In the fourth season premiere of Weeds ("Mother Thinks the Birds Are After Her"), Nancy, Andy and the kids, still on the lam after she burned down their house, head to the beach, where they are reunited with their grandfather (guest star Albert Brooks) and Nancy learns that some problems are inescapable.

10:30 pm: Secret Diary of a Call Girl on Showtime.

On the first episode of this effervescent British import, we're introduced to twenty-something Londoner Hannah (Billie Piper) who goes by the nom de plume Belle in her career as a high-priced call girl; watch what happens when she inexplicably falls for a client.

Comments

Anonymous said…
Firstly Jace, many congratulations on your nuptuals, enjoy your honeymoon and thanks for continuing to post, though whether we should be thanking you or the missus I don't know!

Great episode, which I'm feeling quite happy about having suggested on these pages over a month ago that the humans and cylons would get back to Earth together only to find it destroyed. (Timing might have been a bit out, though.)

Anyway, I wanted to mention something which you didn't draw attention to in your write-up which I thought was extremely important. The final cylon: D'Anna said the final cylon was not in the fleet. Add that to the not-in-the-last-supper picture and the shortlist must be getting very short indeed.

Maybe it's Zack as someone else suggested, or, at least, someone we haven't met yet. Any thoughts?
UPennBen said…
That the final Cylon was not in the Last Supper photo is semantics. Moore never really copped to that if you read what he said. He later said, I believe, that the fifth Cylon wasn't "seated" in the photo. And not in the fleet is even more semantics--what exactly did she mean by the Fleet?

I think it has to have something to do with Head Six. Why else have that character from the miniseries yet to be explained?
Unknown said…
Early next year? Ugh. I was hoping it'd finish in the fall. These many-month-long breaks make it hard to get back into the story. What'll happen if there's an actors strike?

I doubt Cavill destroyed Earth because how would he know where it is. Did anyone else get the impression that those girders in the foreground were supposed to be the cage for the Statue of Liberty's torch?

If the Final Five age normally and they came from Earth, it was destroyed some time in the last 30 years. Adama has known Tigh for at least 30 years. But how could the FF have been created 30 years ago?

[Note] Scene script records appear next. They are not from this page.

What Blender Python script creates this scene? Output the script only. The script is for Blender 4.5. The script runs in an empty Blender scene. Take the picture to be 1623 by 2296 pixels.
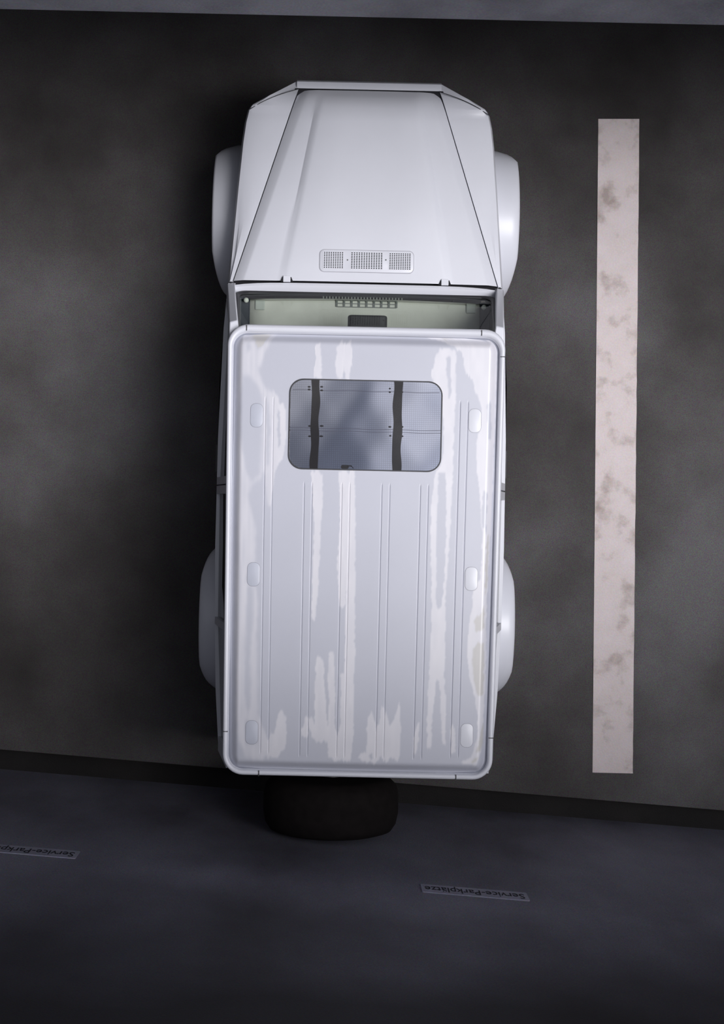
import bpy, bmesh, math, random
import numpy as np
from mathutils import Vector, Matrix
random.seed(3); np.random.seed(3)
SC = bpy.context.scene; COL = SC.collection
PI = math.pi
# ------------------------------------------------------------------ camera (straight down from 10 m, lens shifted sideways)
F, H, NX, NY = 3588.0, 10.0, 745.0, 1148.0
cam = bpy.data.cameras.new('camera'); camo = bpy.data.objects.new('camera', cam); COL.objects.link(camo)
camo.location = (0, 0, H); camo.rotation_euler = (0, 0, 0)
cam.sensor_fit = 'VERTICAL'; cam.sensor_height = 24.0; cam.lens = 24.0 * F / 2296
cam.shift_x = (811.5 - NX) / 2296; cam.clip_end = 200
SC.camera = camo
SC.view_settings.view_transform = 'Standard'; SC.view_settings.look = 'None'
SC.view_settings.gamma = 1; SC.view_settings.use_curve_mapping = False
SC.view_settings.exposure = 0.0

def P(px, py, z=0.0):                      # photograph pixel seen at real height z -> world point
    s = F / (H - z); return Vector(((px - NX) / s, -(py - NY) / s, z))

# ------------------------------------------------------------------ sky: broken cloud, brighter towards +X
def nodes_of(idb):
    idb.use_nodes = True; nt = idb.node_tree; nt.nodes.clear(); return nt
w = bpy.data.worlds.new('world'); SC.world = w; nt = nodes_of(w)
N = nt.nodes.new; LK = nt.links.new
out = N('ShaderNodeOutputWorld'); bg = N('ShaderNodeBackground'); tc = N('ShaderNodeTexCoord')
mp = N('ShaderNodeMapping'); mp.inputs['Location'].default_value = (-0.384, -0.187, 0.1)
n1 = N('ShaderNodeTexNoise'); n1.inputs['Scale'].default_value = 9.0; n1.inputs['Detail'].default_value = 4; n1.inputs['Roughness'].default_value = .5
cr = N('ShaderNodeValToRGB'); cr.color_ramp.interpolation = 'EASE'; cr.color_ramp.elements[0].position = .36; cr.color_ramp.elements[0].color = (.26, .29, .38, 1)
cr.color_ramp.elements[1].position = .62; cr.color_ramp.elements[1].color = (1.32, 1.33, 1.42, 1)
sx = N('ShaderNodeSeparateXYZ'); mr = N('ShaderNodeMapRange')
mr.inputs['From Min'].default_value = -1; mr.inputs['From Max'].default_value = 1
mr.inputs['To Min'].default_value = .6; mr.inputs['To Max'].default_value = 1.4
mul = N('ShaderNodeVectorMath'); mul.operation = 'SCALE'
LK(tc.outputs['Generated'], mp.inputs['Vector']); LK(mp.outputs[0], n1.inputs['Vector']); LK(n1.outputs[0], cr.inputs[0])
LK(tc.outputs['Generated'], sx.inputs[0]); LK(sx.outputs[0], mr.inputs['Value'])
cie = N('ShaderNodeMapRange'); cie.inputs['From Min'].default_value = 0; cie.inputs['From Max'].default_value = 1   # overcast sky: dimmer to the horizon
cie.inputs['To Min'].default_value = .14; cie.inputs['To Max'].default_value = 1; LK(sx.outputs[2], cie.inputs['Value'])
pr = N('ShaderNodeMath'); pr.operation = 'MULTIPLY'; LK(mr.outputs[0], pr.inputs[0]); LK(cie.outputs[0], pr.inputs[1])
LK(cr.outputs[0], mul.inputs[0]); LK(pr.outputs[0], mul.inputs['Scale'])
dt = N('ShaderNodeVectorMath'); dt.operation = 'DOT_PRODUCT'; dt.inputs[1].default_value = Vector((.44, -.06, .89)).normalized(); LK(tc.outputs['Generated'], dt.inputs[0])
mx0 = N('ShaderNodeMath'); mx0.operation = 'MAXIMUM'; mx0.inputs[1].default_value = 0; LK(dt.outputs['Value'], mx0.inputs[0])
pw = N('ShaderNodeMath'); pw.operation = 'POWER'; pw.inputs[1].default_value = 20; LK(mx0.outputs[0], pw.inputs[0])      # hazy glow round the veiled sun
ga = N('ShaderNodeMath'); ga.operation = 'MULTIPLY_ADD'; ga.inputs[1].default_value = 6.0; ga.inputs[2].default_value = .62; LK(pw.outputs[0], ga.inputs[0])
mu2 = N('ShaderNodeVectorMath'); mu2.operation = 'SCALE'; LK(mul.outputs[0], mu2.inputs[0]); LK(ga.outputs[0], mu2.inputs['Scale'])
LK(mu2.outputs[0], bg.inputs['Color']); LK(bg.outputs[0], out.inputs['Surface'])
bg.inputs['Strength'].default_value = 0.75
# hazy sun behind the cloud, right of the car
sl = bpy.data.lights.new('sun', 'SUN'); sl.energy = 2.35; sl.angle = math.radians(27); sl.color = (1.0, .97, .96)
so = bpy.data.objects.new('sun', sl); COL.objects.link(so); so.location = (6, 1, 12)
so.rotation_euler = Vector((.44, -.06, .89)).to_track_quat('Z', 'Y').to_euler()

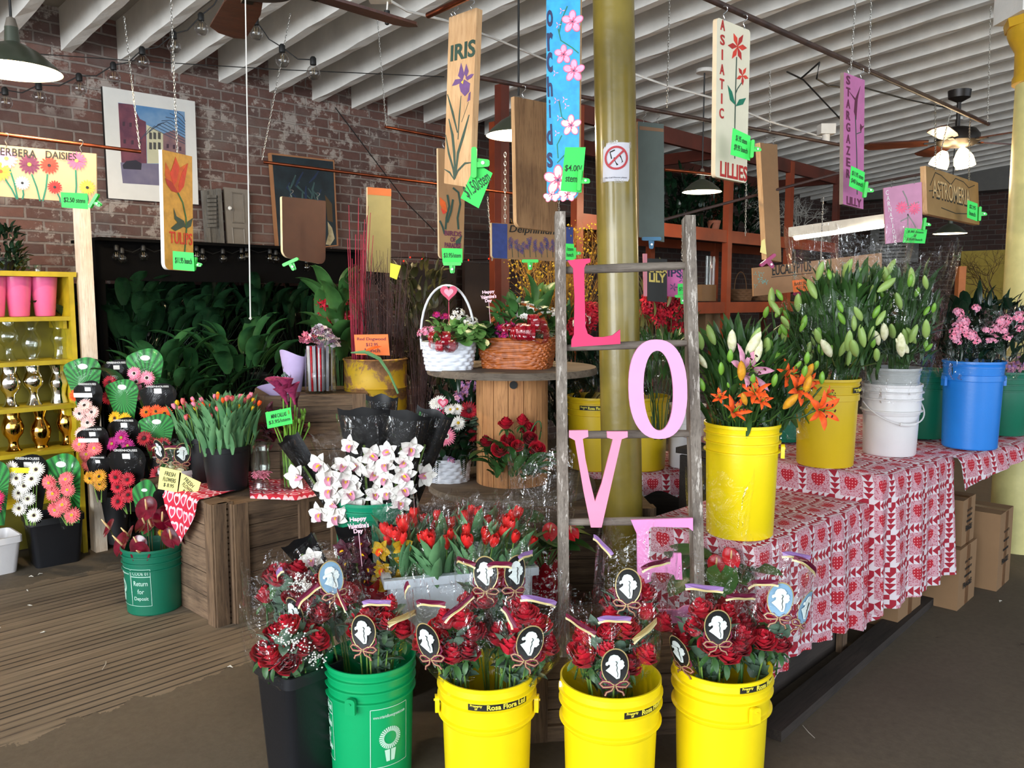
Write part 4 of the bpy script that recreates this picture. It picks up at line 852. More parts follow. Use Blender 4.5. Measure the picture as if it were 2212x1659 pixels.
# ---------------------------------------------------------------- long chains from the joists
for lab, a, b_, Y in (('chain from joist to the left copper pipe end', (268, 36), (302, 322), 4.2), ('chain from joist down to the tulips board', (369, -10), (383, 330), 3.72), ('chain slanting down to the copper pipe before the dark canvas', (627, 30), (566, 346), 4.9), ('chain hanging below the black plug by the joists', (814, 24), (834, 272), 5.2), ('chain from the joists down to the rod right of the gold column', (1446, -5), (1441, 232), 4.1),
    ('faint chain between the lily board and the tan plank', (1663, 154), (1663, 284), 4.6), ('chain left of the pair above the stargazer board', (1848, 0), (1838, 150), 4.1), ('chain right of the pair above the stargazer board', (1882, -5), (1877, 158), 4.15), ('chain by the yellow column, down to the end of the brown rod', (2140, 14), (2133, 264), 5.3), ('thin chain from the rod above the fan, left of it', (2054, 238), (2028, 345), 5.2),
    ('chain hanging from the rod behind the asiatic lillies board', (1612, 396), (1610, 510), 5.0), ('beaded chain behind the top of the ladder', (1475, 474), (1473, 562), 4.3), ('chain between the orchid board and the ladder top', (1207, 432), (1208, 470), 4.2)): chain(lab, P(*a, Y), P(*b_, Y))
# ================================================================ LEFT: shelf, gerbera sleeves, dark plants
def ubox(mb, t, s, z, dt, ds, dz, m=0):   # box given in room axes: corner t,s,z and sizes
    mb.box((t + dt / 2, -(s + ds / 2), z + dz / 2), (dt, ds, dz), m); return mb
def uthing(name, label, cat, p, group=None): return thing(name, label, cat, p, WYAW, group)   # local x = along wall, -y = away from wall
M_shelfy = mat('yellow_shelf_paint', 'c2aa1c', .5, c2='93800f', vs=5, bump=.15, bs=40)
M_shelfd = mat('dark_inside_of_shelf', '3a2a1c', .8)
def to_room(p): q = V(p) - W0; return q.dot(U), q.dot(N), p[2]
ST, SS = -.33, .64; so = uthing('shelf_unit', 'yellow painted shelf unit at the left picture edge, full of vases', 'shelf', RM(ST, SS))
SZ = [1.49, 1.225, .95, .68, .38]
for z in SZ: b = MB(); b.box((-.75, .16, z - .013), (1.46, .32, .026)); b.build('shelf_board', M_shelfy, so, smooth=False); g = MB(); g.box((-.05, .15, z - .05), (.02, .26, .05)); g.build('cleat', M_shelfy, so, smooth=False)
b = MB(); b.box((-.75, .16, 1.745), (1.54, .34, .03)); b.build('top_board', M_shelfy, so, smooth=False)
for x in (-.012, -1.5): b = MB(); b.box((x, .16, .865), (.028, .34, 1.73)); b.build('side_panel', M_shelfy, so, smooth=False)
b = MB(); b.box((-.75, .325, .87), (1.5, .012, 1.72)); b.build('back_panel', mat('olive_shelf_back', '8a7f1c', .7, c2='5c5414', vs=3), so, smooth=False)
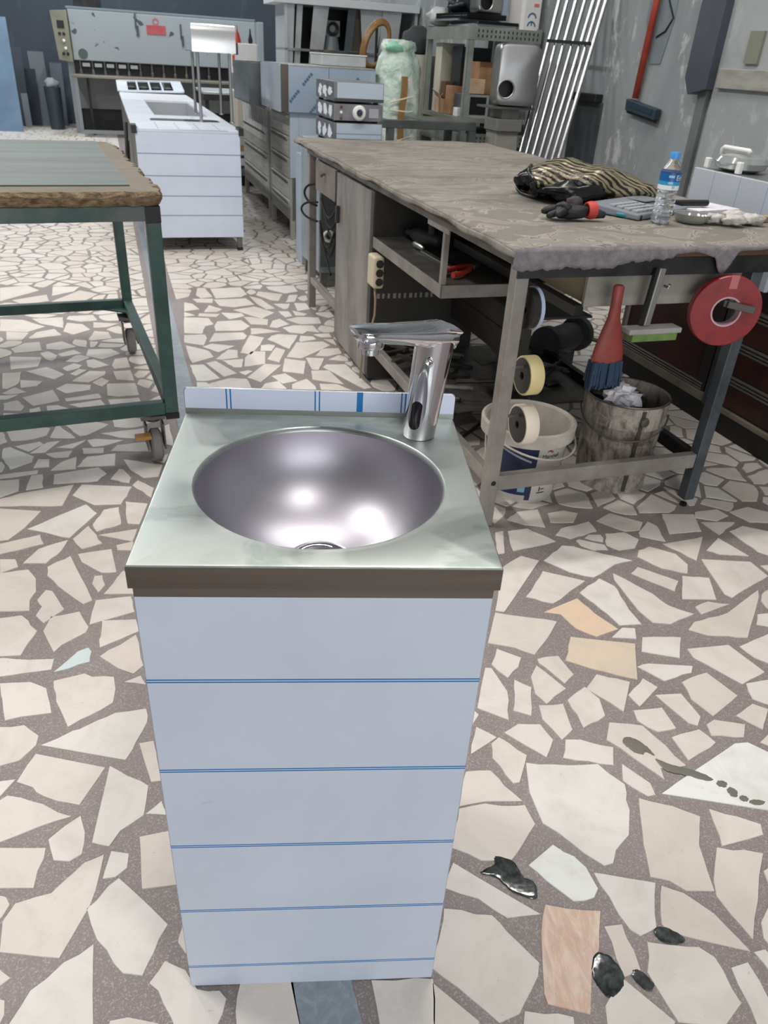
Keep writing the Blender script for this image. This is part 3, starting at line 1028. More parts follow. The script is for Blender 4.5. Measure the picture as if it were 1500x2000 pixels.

When did the Cylons invent that technology?

I just hope they answer all this in the next 10 eps and that they don't wait until the very last one to reveal the final model.
Anonymous said…
upennben: I checked again and it was pretty unequivocal, she said to Roslyn when talking about the final five that there were only four cylons in her fleet. The only ambiguity is whether she meant right at that moment, or more generally, ie whether the hostages on the cylon base ship count in that. But it does rule out the Doc, Gaeta, Tom Valcek, Baltar's lawyer at least.
Jace Lacob said…
Terraling, that's assuming that D'Anna was telling the truth and wouldn't keep the identity of the final Cylon to herself as leverage. Why give the humans the last little bit of power that she might possess and outlive her usefulness?
Unknown said…
I think she meant four Cylons in her fleet at that moment. (I also thought she glanced in Sam's direction.) If that's the case, none of those people are ruled out. Any one of them could be one of the four in her fleet at that moment (while the fifth--Sam--is on the base ship). It only rules out the other people on the base ship.
Anonymous said…
At the time she said it Sam was on the Galactica along with the other three, so only lying would keep those other characters in contention. Barring that, it's Roslyn, Adama, Baltar or Nelo (who is not seated in the last supper(!)), anyone I'm missing?

The architect of the to-ing and fro-ing from Earth, Starbuck's journey etc. has to be something fairly exceptional, and I think I've floated before that the final cylon and the one god may be the same thing, and - to me - something more extraordinary than it just being one of the existing cast is looking more likely.

The team behind BG have done a great job so far and I'm confident they won't let us down, can't wait.